En 2015, Ajay Gupta, l’aîné, aurait ainsi offert près de 40 millions d’euros au vice-ministre des Finances, Mcebisi Jonas, pour que ce dernier prenne la place du ministre Nhlanhla Nene, et puisse ainsi licencier les fonctionnaires du Trésor trop zélés. Jonas affirme ne pas avoir accepté le pot-de-vin, mais Nhlanhla Nene a tout de même été limogé par Jacob Zuma en décembre 2015. Son successeur Pravin Gordhan a par la suite tenté de se positionner en rempart contre le système de corruption mis en place par les frères Gupta et Jacob Zuma, qualifié dans le pays de système "Zupta".
Après s’être opposé à la conclusion de contrats, comme l’achat de centrales nucléaires russes qui devaient bénéficier aux Gupta mais aurait gravement mis à mal les finances du pays, mais aussi avoir révélé des transactions "suspectes" d’entreprises de la fratrie pour un montant de 6,8 milliards de rands (461 millions d’euros), Pravin Gordhan est également limogé par le président en mars 2017. Le chef de l’État a reconnu être un ami des Gupta mais a toujours vigoureusement nié les avoir favorisés de quelque manière.
Duduzane Zuma, le fils pivot
Début 2017, la fuite de plus de 100 000 mails de la fratrie, les "GuptaLeaks", dévoile un peu plus les ramifications du système "Zupta", qualifié par l’opposition de "cartel aux tendances mafieuses". Ils montrent le contrôle qu’exercent les trois frères sur certains ministres, et le rôle pivot du fils de l'ancien président, Duduzane Zuma, 36 ans, ancien employé et ami des Gupta. Devenu millionnaire sous l’aile de ses bienfaiteurs, c’est lui qui leur aurait permis d’influencer certaines décisions gouvernementales ou leur aurait facilité l’attribution de marchés publics, d’où les Gupta auraient récupéré des millions d’euros en pots-de-vin.

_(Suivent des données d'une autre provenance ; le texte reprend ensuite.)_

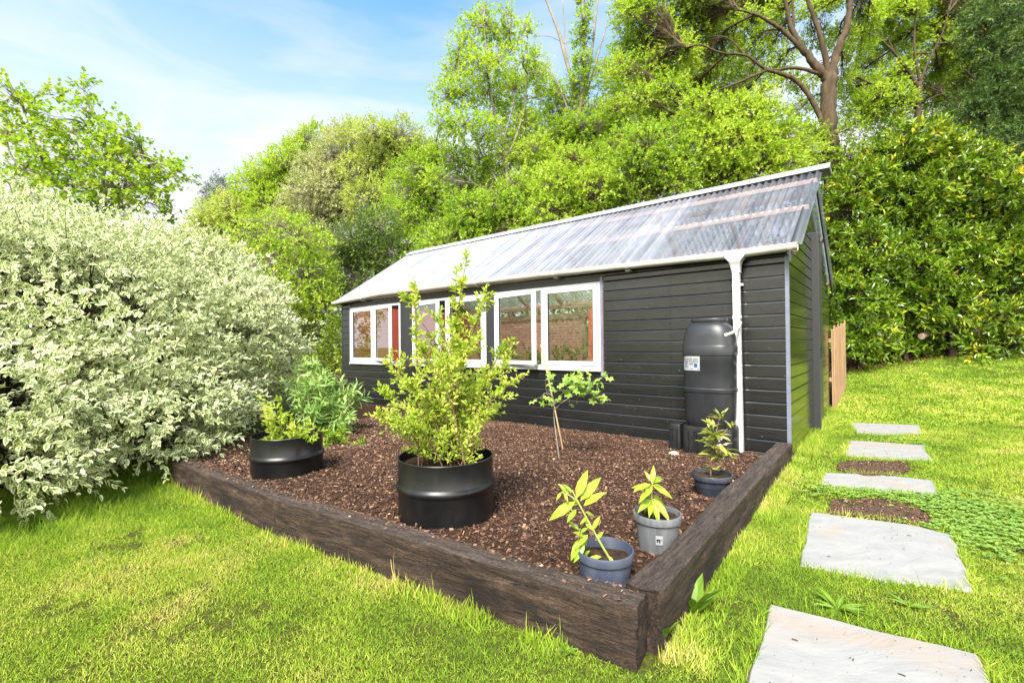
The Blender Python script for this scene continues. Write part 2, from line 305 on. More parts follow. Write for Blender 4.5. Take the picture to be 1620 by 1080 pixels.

Aujourd’hui en retraite dorée à Dubaï, Duduzane Zuma s’est défendu de toute collusion. "Je ne pense pas qu’ils voulaient quoi que ce soit de moi. Je pense qu’ils m’apprécient, tout comme je les apprécie aussi. Je pense être un gars sympathique", affirme-t-il, sans ironie. Deux autres membres de la famille de Jacob Zuma ont aussi été employés par les Gupta : Duduzile Zuma, sa fille, et Bongi Ngema-Zuma, l’une de ses quatre femmes (la polygamie est autorisée en Afrique du Sud).
Nouvelle donne à la tête de l’État
L’ascension dorée des trois milliardaires et de l’empire Zuma a fini par tourner court. À la suite de l’ensemble de révélations sur l’immense scandale politico-financier au sommet de l’État sud-africain, la banque indienne Baroda, dernier établissement financier permettant aux oligarques d’effectuer leurs transactions financières, a menacé fin 2017 de clôturer tous leurs comptes. Début février 2018, la banque a annoncé qu’elle préparait son retrait d’Afrique du Sud. Acculés, les hommes d’affaires ont commencé à vendre une partie de leurs actifs.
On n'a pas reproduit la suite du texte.